É nítido o esforço dos diretores em registrá-las em inteireza, compartilhando suas histórias, desejos e dramas, sem necessariamente enquadrá-las dentro do espaço limitador do trauma. A escolha por planos mais aproximados e o recorrente foco nos olhos dessas pessoas também colaboram para a construção dessa intimidade, costura que vai guiar toda a narrativa.

Por outro lado, nessa opção pela complexidade, a série também corre alguns riscos. É perigoso o modo como ela algumas vezes equaliza o depoimento de ex-policiais com o das vítimas, seja nessa provável tentativa de representar os "dois lados", seja na possível denúncia de que o problema está na instituição, não no indivíduo.

Ao mesmo tempo em que o discurso do documentário mantém seu compromisso com a máxima de Malcolm X ("não confunda a reação do oprimido com a violência do opressor"), sua linguagem pode apontar para outras interpretações.

Não é que a série não assuma um lado nessa disputa de narrativas, que ainda dá o tom das discussões raciais contemporâneas e se atualiza a cada dia. Pelo contrário.
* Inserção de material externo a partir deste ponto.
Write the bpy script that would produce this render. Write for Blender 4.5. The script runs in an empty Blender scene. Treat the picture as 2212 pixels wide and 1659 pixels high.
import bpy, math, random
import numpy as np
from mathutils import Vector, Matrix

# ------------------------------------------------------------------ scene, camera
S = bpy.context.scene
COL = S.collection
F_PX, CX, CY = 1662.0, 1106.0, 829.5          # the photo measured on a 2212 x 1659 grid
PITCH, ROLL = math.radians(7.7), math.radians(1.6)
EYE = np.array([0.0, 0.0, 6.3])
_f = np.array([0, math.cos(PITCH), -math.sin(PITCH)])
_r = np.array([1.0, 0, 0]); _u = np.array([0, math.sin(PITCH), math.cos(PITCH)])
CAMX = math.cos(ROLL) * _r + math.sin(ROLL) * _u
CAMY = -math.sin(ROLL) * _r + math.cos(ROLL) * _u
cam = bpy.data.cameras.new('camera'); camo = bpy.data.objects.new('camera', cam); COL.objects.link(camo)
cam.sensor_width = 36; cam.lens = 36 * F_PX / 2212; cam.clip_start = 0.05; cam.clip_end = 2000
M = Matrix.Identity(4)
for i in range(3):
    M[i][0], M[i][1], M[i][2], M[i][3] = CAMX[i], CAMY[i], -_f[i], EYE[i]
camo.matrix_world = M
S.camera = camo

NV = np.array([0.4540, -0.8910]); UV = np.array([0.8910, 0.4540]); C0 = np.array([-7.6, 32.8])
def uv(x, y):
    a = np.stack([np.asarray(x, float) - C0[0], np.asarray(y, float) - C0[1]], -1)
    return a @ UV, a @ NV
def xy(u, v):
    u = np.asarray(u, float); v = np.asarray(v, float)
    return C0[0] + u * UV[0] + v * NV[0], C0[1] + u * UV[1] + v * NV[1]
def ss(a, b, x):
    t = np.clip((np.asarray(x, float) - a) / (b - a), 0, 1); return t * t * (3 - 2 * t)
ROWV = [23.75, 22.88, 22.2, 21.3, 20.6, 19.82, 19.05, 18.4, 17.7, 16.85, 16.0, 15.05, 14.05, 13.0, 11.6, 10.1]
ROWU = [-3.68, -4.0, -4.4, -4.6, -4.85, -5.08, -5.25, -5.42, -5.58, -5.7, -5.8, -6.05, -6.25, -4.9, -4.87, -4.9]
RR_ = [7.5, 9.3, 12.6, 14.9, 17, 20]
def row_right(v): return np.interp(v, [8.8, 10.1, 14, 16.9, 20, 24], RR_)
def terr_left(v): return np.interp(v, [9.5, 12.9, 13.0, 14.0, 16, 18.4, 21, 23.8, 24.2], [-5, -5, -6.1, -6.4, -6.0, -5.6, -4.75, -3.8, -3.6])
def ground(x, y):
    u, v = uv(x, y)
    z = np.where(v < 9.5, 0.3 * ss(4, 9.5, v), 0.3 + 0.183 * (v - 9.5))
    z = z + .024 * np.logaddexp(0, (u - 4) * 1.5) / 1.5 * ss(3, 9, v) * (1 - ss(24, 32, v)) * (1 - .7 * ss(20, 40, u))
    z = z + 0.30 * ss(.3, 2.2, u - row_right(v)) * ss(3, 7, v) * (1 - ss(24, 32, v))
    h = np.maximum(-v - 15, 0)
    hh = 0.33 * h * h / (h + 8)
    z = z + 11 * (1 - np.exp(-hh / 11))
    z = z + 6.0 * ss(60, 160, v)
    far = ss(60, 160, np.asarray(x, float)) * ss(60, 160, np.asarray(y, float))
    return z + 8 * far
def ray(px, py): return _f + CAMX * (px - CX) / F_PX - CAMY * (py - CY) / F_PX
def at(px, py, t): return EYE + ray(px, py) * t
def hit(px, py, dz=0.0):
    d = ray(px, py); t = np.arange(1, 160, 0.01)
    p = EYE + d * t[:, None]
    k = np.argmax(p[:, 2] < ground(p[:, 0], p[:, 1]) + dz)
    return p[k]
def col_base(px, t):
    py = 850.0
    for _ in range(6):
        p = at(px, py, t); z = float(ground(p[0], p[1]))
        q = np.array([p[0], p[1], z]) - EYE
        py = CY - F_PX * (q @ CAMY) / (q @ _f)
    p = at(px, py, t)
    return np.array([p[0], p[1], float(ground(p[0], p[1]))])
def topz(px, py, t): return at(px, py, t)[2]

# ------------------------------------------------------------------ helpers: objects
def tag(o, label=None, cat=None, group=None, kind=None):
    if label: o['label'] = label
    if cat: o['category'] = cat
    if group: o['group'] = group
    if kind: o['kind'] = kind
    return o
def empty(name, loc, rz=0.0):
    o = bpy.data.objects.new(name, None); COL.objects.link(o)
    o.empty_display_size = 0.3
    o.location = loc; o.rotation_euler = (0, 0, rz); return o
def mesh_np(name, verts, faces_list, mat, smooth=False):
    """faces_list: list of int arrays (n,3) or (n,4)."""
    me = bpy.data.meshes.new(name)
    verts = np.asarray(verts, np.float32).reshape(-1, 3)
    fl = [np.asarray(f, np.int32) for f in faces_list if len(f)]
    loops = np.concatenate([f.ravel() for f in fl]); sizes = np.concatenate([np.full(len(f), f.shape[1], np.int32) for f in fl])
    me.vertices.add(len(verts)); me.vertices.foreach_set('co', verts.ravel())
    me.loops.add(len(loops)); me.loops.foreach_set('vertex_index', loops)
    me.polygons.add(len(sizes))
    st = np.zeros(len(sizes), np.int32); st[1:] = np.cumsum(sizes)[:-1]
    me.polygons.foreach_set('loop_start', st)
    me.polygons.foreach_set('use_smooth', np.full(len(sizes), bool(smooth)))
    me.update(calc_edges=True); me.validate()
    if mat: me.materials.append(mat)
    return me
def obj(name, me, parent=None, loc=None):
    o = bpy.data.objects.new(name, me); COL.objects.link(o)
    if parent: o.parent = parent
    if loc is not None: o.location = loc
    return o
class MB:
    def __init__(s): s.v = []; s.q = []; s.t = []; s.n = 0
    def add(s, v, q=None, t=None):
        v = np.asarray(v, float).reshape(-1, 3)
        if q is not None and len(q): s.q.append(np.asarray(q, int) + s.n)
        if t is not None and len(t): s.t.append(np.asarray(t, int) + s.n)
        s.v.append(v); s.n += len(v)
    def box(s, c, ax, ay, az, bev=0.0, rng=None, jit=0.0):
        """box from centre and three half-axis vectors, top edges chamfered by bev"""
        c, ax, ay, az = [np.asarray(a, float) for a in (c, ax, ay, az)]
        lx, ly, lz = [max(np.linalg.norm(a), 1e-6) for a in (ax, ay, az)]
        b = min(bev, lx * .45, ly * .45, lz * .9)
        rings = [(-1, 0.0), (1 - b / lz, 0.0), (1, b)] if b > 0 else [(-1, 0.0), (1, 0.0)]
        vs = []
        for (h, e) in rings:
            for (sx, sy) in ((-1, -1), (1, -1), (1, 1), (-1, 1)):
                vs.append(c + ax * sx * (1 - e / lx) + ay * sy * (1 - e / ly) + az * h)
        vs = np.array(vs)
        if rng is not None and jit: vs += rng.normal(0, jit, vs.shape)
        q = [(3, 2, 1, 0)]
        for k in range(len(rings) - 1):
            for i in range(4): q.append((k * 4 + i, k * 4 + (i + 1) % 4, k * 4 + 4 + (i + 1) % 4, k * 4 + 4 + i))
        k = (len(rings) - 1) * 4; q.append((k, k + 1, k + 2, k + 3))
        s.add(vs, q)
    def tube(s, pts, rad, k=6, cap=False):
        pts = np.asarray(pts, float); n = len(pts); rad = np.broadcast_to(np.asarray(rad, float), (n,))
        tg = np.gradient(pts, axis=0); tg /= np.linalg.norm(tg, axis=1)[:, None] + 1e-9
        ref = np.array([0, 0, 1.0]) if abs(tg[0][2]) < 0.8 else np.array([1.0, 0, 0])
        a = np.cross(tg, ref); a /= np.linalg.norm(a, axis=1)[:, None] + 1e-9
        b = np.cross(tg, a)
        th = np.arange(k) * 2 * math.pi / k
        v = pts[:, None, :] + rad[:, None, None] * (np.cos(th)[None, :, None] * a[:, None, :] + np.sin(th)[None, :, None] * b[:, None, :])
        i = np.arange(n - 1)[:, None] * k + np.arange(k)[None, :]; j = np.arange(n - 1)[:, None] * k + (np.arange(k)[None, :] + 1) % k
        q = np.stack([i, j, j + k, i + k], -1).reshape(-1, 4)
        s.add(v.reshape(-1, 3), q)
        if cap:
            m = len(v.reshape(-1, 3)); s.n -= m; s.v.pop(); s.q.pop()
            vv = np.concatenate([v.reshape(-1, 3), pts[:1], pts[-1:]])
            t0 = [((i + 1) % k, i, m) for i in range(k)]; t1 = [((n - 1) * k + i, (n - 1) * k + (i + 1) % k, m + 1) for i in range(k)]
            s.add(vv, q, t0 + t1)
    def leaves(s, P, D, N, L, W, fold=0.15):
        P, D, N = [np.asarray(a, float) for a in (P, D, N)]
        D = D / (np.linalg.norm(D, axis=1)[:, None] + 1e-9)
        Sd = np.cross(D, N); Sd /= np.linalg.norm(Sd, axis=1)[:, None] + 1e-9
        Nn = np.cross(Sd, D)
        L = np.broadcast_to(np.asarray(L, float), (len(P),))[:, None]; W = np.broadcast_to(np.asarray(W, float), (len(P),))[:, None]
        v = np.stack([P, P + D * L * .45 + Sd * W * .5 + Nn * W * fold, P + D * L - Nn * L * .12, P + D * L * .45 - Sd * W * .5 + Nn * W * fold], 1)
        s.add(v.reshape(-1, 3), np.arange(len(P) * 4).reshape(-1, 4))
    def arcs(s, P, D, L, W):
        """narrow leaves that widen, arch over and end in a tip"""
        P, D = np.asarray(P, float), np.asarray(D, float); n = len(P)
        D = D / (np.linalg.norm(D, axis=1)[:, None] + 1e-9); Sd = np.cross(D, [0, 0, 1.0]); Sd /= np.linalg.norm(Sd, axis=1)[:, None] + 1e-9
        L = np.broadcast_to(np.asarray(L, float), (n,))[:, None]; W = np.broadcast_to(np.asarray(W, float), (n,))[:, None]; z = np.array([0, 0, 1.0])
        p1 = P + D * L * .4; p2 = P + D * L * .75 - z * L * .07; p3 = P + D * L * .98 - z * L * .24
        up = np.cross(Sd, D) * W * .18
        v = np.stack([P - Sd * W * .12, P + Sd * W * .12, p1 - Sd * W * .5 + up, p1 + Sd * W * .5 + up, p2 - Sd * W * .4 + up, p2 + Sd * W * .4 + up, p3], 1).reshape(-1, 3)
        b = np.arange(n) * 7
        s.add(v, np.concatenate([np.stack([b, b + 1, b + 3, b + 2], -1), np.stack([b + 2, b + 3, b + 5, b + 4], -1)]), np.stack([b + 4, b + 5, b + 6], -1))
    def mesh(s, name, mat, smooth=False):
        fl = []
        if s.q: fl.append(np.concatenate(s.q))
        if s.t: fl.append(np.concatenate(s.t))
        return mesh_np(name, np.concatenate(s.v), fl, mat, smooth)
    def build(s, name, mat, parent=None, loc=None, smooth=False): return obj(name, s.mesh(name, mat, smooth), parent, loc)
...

Com os depoimentos, as imagens de arquivo e, sobretudo, com a música que embala boa parte das cenas, os episódios exemplificam, de forma bem didática, as razões pelas quais a luta foi necessária nas décadas de 1970 e 1980 e permanece crucial para os dias de hoje –especialmente em tempos de brexit e de ascensão da extrema direita ao redor do mundo.

Se Margaret Thatcher, por exemplo, à época primeira-ministra do Reino Unido, se diz preocupada com a mistura de culturas proporcionada pela imigração, a comunidade afro-caribenha do país reafirma a sua identidade britânica, reforçando que, como cidadãos, merecem direitos iguais.

Se a estrutura colonial do território, por meio de apagamentos estratégicos ou mesmo coerções mais diretas, dificulta o estabelecimento dessa identidade, eis que surgem Bob Marley e o reggae. O ritmo, como um personagem bem destaca, traduz perfeitamente a ambiguidade da experiência negra no mundo, entre o amor e o ódio.

Se existe a tentativa, num primeiro momento, de culpabilizar as próprias vítimas do incêndio pelo alastramento do fogo, o documentário vai na direção inversa e se esforça em mostrar cada um desses rostos, dando nome, identidade e história aos jovens mortos.

Frente às experiências de morte causadas pelo racismo no país –a literal e a simbólica, calcada no silenciamento e na opressão–, "Uprising" anda de braços dados com as cerca de 20 mil pessoas que, em março de 1981, marcharam no Dia de Ação dos Povos Negros, parando Londres num protesto por direitos e respeito. E encontra, hoje, George Floyd, Genivaldo de Jesus, o menino Miguel e tantos outros que, nos últimos anos, perderam a vida pelos processos de desumanização.